Supplied information:
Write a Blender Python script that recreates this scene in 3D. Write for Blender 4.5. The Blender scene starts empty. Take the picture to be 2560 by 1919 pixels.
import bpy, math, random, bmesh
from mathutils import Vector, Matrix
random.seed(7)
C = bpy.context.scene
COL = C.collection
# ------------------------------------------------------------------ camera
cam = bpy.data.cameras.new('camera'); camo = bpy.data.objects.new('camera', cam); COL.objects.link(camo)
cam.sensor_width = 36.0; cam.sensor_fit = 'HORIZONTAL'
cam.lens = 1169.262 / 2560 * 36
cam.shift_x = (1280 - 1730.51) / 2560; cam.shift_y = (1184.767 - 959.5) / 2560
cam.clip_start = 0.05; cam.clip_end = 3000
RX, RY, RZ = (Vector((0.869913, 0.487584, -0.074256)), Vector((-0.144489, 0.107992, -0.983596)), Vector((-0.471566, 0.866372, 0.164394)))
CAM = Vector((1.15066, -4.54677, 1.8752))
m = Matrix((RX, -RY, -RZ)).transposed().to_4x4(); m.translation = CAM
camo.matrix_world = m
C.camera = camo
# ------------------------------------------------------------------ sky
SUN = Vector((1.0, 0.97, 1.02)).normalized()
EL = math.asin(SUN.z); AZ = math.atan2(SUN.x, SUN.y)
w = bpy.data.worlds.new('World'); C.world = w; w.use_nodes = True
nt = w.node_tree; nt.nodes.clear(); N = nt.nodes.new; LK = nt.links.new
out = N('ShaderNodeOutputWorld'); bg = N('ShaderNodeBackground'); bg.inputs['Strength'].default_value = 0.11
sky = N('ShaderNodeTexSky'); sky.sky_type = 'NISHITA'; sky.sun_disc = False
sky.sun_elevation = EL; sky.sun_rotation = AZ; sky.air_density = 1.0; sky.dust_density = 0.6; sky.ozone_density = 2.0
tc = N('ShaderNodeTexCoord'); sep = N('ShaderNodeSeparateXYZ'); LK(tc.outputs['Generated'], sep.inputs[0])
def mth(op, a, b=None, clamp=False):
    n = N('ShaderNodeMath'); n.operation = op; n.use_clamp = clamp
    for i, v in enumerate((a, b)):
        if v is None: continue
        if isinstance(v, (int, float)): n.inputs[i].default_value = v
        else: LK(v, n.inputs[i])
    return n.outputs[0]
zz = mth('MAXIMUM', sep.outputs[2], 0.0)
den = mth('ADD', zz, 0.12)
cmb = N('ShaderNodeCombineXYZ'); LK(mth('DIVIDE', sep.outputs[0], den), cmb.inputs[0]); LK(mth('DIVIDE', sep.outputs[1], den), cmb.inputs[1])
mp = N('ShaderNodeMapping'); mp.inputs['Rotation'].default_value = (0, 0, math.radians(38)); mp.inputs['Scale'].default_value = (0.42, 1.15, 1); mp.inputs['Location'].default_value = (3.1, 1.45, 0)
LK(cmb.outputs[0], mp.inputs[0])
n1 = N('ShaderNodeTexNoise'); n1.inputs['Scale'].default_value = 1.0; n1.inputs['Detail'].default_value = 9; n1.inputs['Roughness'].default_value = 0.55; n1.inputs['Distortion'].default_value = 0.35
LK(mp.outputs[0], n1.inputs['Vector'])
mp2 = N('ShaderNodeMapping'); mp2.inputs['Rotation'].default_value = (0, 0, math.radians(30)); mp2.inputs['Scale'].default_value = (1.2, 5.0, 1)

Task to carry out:
Using the listing above, retype each line exactly.

Solved problem:
Write a Blender Python script that recreates this scene in 3D. Write for Blender 4.5. The Blender scene starts empty. Take the picture to be 2560 by 1919 pixels.
import bpy, math, random, bmesh
from mathutils import Vector, Matrix
random.seed(7)
C = bpy.context.scene
COL = C.collection
# ------------------------------------------------------------------ camera
cam = bpy.data.cameras.new('camera'); camo = bpy.data.objects.new('camera', cam); COL.objects.link(camo)
cam.sensor_width = 36.0; cam.sensor_fit = 'HORIZONTAL'
cam.lens = 1169.262 / 2560 * 36
cam.shift_x = (1280 - 1730.51) / 2560; cam.shift_y = (1184.767 - 959.5) / 2560
cam.clip_start = 0.05; cam.clip_end = 3000
RX, RY, RZ = (Vector((0.869913, 0.487584, -0.074256)), Vector((-0.144489, 0.107992, -0.983596)), Vector((-0.471566, 0.866372, 0.164394)))
CAM = Vector((1.15066, -4.54677, 1.8752))
m = Matrix((RX, -RY, -RZ)).transposed().to_4x4(); m.translation = CAM
camo.matrix_world = m
C.camera = camo
# ------------------------------------------------------------------ sky
SUN = Vector((1.0, 0.97, 1.02)).normalized()
EL = math.asin(SUN.z); AZ = math.atan2(SUN.x, SUN.y)
w = bpy.data.worlds.new('World'); C.world = w; w.use_nodes = True
nt = w.node_tree; nt.nodes.clear(); N = nt.nodes.new; LK = nt.links.new
out = N('ShaderNodeOutputWorld'); bg = N('ShaderNodeBackground'); bg.inputs['Strength'].default_value = 0.11
sky = N('ShaderNodeTexSky'); sky.sky_type = 'NISHITA'; sky.sun_disc = False
sky.sun_elevation = EL; sky.sun_rotation = AZ; sky.air_density = 1.0; sky.dust_density = 0.6; sky.ozone_density = 2.0
tc = N('ShaderNodeTexCoord'); sep = N('ShaderNodeSeparateXYZ'); LK(tc.outputs['Generated'], sep.inputs[0])
def mth(op, a, b=None, clamp=False):
    n = N('ShaderNodeMath'); n.operation = op; n.use_clamp = clamp
    for i, v in enumerate((a, b)):
        if v is None: continue
        if isinstance(v, (int, float)): n.inputs[i].default_value = v
        else: LK(v, n.inputs[i])
    return n.outputs[0]
zz = mth('MAXIMUM', sep.outputs[2], 0.0)
den = mth('ADD', zz, 0.12)
cmb = N('ShaderNodeCombineXYZ'); LK(mth('DIVIDE', sep.outputs[0], den), cmb.inputs[0]); LK(mth('DIVIDE', sep.outputs[1], den), cmb.inputs[1])
mp = N('ShaderNodeMapping'); mp.inputs['Rotation'].default_value = (0, 0, math.radians(38)); mp.inputs['Scale'].default_value = (0.42, 1.15, 1); mp.inputs['Location'].default_value = (3.1, 1.45, 0)
LK(cmb.outputs[0], mp.inputs[0])
n1 = N('ShaderNodeTexNoise'); n1.inputs['Scale'].default_value = 1.0; n1.inputs['Detail'].default_value = 9; n1.inputs['Roughness'].default_value = 0.55; n1.inputs['Distortion'].default_value = 0.35
LK(mp.outputs[0], n1.inputs['Vector'])
mp2 = N('ShaderNodeMapping'); mp2.inputs['Rotation'].default_value = (0, 0, math.radians(30)); mp2.inputs['Scale'].default_value = (1.2, 5.0, 1)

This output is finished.